Blender's hotkeys work just like any other program. You don't have to learn them if you don't want to, but they are there to help you, and you much better off using them. Just like no one uses the menu bar to do File->Save(Ctrl-S), Cut, Copy, Paste, etc in any program. And we have Function keys to compile and run or debug. The menu bar just slows you down.
The same goes for making artwork 2D, 3D or otherwise. No one (who knows what they are doing) wants to stop using the mouse while they are in the middle of creating something because you always end up with ugly, jagged, results. Trying drawing a circle on paper where you keep lifting the pencil every few degrees. You get a jagged mess. Letting go of your work to click on commands in menus interrupts your smooth flow, and your thought process.
Once you get the hang of your program of choice, you are going to start using it at a different level. You will have one hand on the keyboard, and one on the mouse or pen, and the program will disappear. You won't be thinking in terms of hotkeys (that's muscle memory) or mouse movements anymore. You'll be thinking in terms of what you are creating straight from your head to the screen, and getting actual work done.
Blender does almost everything. Modeling, Texturing, UV Mapping, Baking, Sculpting, Rigging, Particles, Physics, has 2 built in renderers, node based shader editor. A GLSL shader mode. It also does animation on the whole scene/timeline, or action/clip based (useful for games when you make animation clips for characters (walk/run/attack/etc...), and anything else you want to script in. It also has a scriptable game engine if you want to prototype some ideas there. It's like a swiss army knife of graphics programs.
Most of your time in Blender, you will use only 3 keys. G(grab/translate)/S(scale)/R(rotate). You don't even need to use keys for those, because you can use the transform gizmo (which is usually less helpful than just using the hotkey. You'll mostly disable the transform gizmo anyways).
The hotkeys change depending on what mode you are in, because everything you can do in 3D modeling is context sensitive. Object mode commands don't make sense in Edit mode. Edit mode commands have no place in the sculpting mode, etc... But it doesn't matter, because everything a hotkey can do is also in the context menus, the menu bar menus, or the space bar menu.
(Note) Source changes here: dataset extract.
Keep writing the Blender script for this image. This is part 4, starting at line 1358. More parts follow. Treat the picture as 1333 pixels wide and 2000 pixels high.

Blender's hotkeys work just like any other program. You don't have to learn them if you don't want to, but they are there to help you, and you much better off using them. Just like no one uses the menu bar to do File->Save(Ctrl-S), Cut, Copy, Paste, etc in any program. And we have Function keys to compile and run or debug. The menu bar just slows you down.
The same goes for making artwork 2D, 3D or otherwise. No one (who knows what they are doing) wants to stop using the mouse while they are in the middle of creating something because you always end up with ugly, jagged, results. Trying drawing a circle on paper where you keep lifting the pencil every few degrees. You get a jagged mess. Letting go of your work to click on commands in menus interrupts your smooth flow, and your thought process.
Once you get the hang of your program of choice, you are going to start using it at a different level. You will have one hand on the keyboard, and one on the mouse or pen, and the program will disappear. You won't be thinking in terms of hotkeys (that's muscle memory) or mouse movements anymore. You'll be thinking in terms of what you are creating straight from your head to the screen, and getting actual work done.
Blender, GIMP, Inkscape are the Open Source hat trick. If you learn those three well, migrating to other platforms later will be fairly easy and all of your skills will be useful on both commercial and free software.